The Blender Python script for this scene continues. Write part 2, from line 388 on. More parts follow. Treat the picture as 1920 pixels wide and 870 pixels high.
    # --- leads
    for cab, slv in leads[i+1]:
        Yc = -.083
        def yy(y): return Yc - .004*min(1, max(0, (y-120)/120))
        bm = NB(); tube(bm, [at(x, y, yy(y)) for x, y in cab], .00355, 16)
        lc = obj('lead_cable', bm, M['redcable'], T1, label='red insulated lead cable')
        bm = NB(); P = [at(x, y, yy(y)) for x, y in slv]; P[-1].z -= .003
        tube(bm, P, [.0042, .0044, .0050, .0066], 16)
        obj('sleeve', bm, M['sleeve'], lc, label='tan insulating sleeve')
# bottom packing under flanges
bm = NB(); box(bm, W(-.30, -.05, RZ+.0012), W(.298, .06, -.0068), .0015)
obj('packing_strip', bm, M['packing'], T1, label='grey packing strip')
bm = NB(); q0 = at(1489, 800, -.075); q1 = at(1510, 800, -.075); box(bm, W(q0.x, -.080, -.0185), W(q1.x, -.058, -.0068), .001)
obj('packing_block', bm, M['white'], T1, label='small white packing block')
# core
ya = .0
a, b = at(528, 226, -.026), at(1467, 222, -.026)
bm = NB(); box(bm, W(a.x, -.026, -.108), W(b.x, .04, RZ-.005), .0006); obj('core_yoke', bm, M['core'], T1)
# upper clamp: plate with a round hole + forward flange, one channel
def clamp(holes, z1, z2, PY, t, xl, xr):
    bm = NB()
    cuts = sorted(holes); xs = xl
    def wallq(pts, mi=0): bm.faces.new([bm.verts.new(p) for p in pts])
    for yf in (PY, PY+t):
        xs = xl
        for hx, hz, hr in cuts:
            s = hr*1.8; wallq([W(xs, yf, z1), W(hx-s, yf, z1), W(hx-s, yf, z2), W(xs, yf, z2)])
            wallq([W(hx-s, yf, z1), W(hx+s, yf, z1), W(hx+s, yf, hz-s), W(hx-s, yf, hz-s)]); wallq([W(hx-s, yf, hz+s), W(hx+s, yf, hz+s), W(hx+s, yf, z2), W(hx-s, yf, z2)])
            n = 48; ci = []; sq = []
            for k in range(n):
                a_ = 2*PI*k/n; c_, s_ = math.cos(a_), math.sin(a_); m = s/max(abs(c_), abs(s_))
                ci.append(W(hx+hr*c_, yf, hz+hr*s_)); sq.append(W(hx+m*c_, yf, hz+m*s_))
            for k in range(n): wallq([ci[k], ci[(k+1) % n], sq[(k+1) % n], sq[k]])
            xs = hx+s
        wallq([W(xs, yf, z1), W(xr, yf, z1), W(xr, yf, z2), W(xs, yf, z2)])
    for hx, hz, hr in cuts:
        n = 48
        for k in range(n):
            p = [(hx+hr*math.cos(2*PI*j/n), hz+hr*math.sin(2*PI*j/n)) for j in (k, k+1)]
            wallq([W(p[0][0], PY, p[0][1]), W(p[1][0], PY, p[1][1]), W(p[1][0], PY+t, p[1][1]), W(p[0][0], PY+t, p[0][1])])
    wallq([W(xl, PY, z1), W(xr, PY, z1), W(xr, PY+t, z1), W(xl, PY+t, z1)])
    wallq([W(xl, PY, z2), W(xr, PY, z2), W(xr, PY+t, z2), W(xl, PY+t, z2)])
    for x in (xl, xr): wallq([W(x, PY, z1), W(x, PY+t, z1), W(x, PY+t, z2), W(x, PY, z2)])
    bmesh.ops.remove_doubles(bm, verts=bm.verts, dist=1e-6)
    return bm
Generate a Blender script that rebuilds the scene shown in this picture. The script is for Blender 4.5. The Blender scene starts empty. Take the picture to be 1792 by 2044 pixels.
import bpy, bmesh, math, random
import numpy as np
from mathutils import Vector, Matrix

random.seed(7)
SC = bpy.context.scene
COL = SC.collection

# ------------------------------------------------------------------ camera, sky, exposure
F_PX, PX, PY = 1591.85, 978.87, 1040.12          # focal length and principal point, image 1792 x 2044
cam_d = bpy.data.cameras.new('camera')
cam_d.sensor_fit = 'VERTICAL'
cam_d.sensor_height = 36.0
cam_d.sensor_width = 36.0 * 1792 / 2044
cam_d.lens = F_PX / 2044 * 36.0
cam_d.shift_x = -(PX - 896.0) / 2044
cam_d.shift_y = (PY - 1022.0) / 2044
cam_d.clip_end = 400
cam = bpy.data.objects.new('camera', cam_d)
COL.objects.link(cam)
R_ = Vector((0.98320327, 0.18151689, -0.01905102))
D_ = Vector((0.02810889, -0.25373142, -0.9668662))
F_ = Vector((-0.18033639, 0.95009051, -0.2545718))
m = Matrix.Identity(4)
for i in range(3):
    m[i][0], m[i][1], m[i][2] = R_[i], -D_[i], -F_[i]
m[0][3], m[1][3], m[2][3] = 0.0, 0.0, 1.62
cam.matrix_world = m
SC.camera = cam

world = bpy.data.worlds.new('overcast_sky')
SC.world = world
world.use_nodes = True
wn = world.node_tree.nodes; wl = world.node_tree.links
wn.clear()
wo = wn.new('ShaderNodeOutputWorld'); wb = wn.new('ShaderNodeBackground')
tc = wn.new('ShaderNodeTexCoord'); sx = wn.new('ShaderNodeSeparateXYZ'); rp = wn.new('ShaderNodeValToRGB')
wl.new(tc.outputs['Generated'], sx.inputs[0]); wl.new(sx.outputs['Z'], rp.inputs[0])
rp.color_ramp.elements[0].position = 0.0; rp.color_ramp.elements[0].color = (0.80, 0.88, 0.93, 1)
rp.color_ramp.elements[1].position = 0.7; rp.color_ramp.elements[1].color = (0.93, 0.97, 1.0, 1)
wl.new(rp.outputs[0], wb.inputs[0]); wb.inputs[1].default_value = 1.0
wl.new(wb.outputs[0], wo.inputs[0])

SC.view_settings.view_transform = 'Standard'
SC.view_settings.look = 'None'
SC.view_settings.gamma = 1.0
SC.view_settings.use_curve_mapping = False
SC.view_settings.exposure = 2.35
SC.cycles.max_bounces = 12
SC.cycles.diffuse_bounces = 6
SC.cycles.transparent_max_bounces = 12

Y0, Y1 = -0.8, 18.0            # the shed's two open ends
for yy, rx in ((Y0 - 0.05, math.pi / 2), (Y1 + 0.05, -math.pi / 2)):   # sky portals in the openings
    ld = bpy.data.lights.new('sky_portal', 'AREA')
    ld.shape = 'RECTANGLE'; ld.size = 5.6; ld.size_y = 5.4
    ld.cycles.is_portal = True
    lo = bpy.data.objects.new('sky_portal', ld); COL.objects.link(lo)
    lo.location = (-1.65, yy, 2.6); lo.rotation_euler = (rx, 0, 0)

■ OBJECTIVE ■
Look through the material above and print exactly the lines from the one containing "Generate a Blender" to the one containing "COL = SC.collection", both included, and nothing more.

■ OUTPUT FOR THIS TASK ■
Generate a Blender script that rebuilds the scene shown in this picture. The script is for Blender 4.5. The Blender scene starts empty. Take the picture to be 1792 by 2044 pixels.
import bpy, bmesh, math, random
import numpy as np
from mathutils import Vector, Matrix

random.seed(7)
SC = bpy.context.scene
COL = SC.collection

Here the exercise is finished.